Le texte suivant, Lointaine est l’autre rive, est tout en tension. Il est conçu comme une suite de quatre courtes séquences portant chacune le nom d’un protagoniste : Willy, Awa, Victoire et Elio. Nous sommes dans un monde frappé par une terrible pandémie, une sorte de peste des temps modernes. Chacun des protagonistes est touché de près, en étant soit malade, soit en train de perdre un proche. Et chaque fois il s’affronte violemment avec deux autres personnages. L’auteur interroge ce qu’il reste de notre humanité dans des moments extrêmes, de mise en quarantaine, de terreur, de mort brutale et d’interdictions de toutes sortes.

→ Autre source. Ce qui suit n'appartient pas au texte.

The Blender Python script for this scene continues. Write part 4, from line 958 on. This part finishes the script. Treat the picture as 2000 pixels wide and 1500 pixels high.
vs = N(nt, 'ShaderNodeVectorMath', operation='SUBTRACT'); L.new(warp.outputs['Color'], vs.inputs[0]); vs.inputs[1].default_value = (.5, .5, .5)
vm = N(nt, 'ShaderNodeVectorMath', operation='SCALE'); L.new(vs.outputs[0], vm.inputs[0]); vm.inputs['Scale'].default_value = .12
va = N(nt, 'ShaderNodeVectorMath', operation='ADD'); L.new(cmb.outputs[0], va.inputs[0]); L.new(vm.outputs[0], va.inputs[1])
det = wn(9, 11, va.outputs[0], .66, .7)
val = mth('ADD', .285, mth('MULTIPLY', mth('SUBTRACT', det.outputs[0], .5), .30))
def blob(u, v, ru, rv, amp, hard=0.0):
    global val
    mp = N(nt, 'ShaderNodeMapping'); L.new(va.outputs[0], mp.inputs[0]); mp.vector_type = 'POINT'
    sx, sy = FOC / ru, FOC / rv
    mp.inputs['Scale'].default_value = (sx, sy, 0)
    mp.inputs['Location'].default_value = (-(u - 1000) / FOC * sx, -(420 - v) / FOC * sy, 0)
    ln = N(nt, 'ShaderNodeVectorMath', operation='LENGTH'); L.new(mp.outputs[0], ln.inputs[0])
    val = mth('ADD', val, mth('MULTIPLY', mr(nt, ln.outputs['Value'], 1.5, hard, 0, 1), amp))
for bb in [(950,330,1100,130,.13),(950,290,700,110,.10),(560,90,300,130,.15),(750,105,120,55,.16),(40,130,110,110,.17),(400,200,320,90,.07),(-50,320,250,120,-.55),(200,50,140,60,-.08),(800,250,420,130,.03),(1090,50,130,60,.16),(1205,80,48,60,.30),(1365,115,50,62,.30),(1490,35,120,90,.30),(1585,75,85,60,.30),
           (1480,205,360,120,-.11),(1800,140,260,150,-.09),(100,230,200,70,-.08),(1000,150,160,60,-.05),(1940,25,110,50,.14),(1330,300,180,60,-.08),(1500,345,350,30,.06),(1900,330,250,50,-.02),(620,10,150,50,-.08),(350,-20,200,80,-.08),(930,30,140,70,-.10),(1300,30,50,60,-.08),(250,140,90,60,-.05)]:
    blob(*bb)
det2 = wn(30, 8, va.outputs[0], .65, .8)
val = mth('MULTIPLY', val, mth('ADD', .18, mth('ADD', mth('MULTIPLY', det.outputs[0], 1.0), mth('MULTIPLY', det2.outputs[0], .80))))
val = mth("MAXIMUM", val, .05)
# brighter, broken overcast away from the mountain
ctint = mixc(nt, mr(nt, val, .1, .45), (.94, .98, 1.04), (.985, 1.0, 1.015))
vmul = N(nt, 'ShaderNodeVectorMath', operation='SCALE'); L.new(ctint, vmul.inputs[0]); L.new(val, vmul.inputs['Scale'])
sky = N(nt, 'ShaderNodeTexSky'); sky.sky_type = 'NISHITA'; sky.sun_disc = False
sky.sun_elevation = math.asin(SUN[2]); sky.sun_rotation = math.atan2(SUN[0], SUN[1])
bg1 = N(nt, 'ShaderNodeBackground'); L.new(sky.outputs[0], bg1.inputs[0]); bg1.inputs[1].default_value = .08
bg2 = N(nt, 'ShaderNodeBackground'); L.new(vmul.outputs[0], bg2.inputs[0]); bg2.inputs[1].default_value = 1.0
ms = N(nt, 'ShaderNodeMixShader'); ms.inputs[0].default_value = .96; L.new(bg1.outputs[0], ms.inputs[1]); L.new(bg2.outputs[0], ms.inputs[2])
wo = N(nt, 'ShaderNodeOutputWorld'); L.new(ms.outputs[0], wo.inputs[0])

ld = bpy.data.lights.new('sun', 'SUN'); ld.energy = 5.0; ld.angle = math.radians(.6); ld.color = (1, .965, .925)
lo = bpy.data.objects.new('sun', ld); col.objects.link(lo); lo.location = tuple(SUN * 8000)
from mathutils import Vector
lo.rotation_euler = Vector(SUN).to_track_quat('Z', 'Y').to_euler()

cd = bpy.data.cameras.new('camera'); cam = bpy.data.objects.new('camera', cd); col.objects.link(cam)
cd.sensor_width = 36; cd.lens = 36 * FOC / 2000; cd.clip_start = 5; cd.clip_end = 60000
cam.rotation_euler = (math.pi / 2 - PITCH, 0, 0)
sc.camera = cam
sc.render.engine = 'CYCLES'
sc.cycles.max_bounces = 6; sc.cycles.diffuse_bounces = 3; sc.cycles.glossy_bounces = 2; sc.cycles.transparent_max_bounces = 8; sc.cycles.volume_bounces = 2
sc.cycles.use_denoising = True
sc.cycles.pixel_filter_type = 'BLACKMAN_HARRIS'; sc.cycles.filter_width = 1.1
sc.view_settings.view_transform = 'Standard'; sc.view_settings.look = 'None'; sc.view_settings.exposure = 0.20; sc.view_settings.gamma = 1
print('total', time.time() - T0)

Il y a tous ceux qui s’exilent d’eux-mêmes, et ceux qui se révoltent à la manière d’une Antigone. Dans cet univers de fin de monde, ce texte âpre fait un peu penser à l’atmosphère des Pièces de guerre d’Edward Bond.
Guillaume Poix nous interroge sur les grandes peurs qui traversent notre monde. Deux textes marquants, qui continuent de nous questionner, même après que le livre est refermé.

Laurence Cazaux

Qui croire/ Lointaine est l’autre rive,
de Guillaume Poix
Éditions Théâtrales, 96 pages, 14

Le doute et la peur Par Laurence Cazaux
Le Matricule des Anges n°205 , juillet 2019.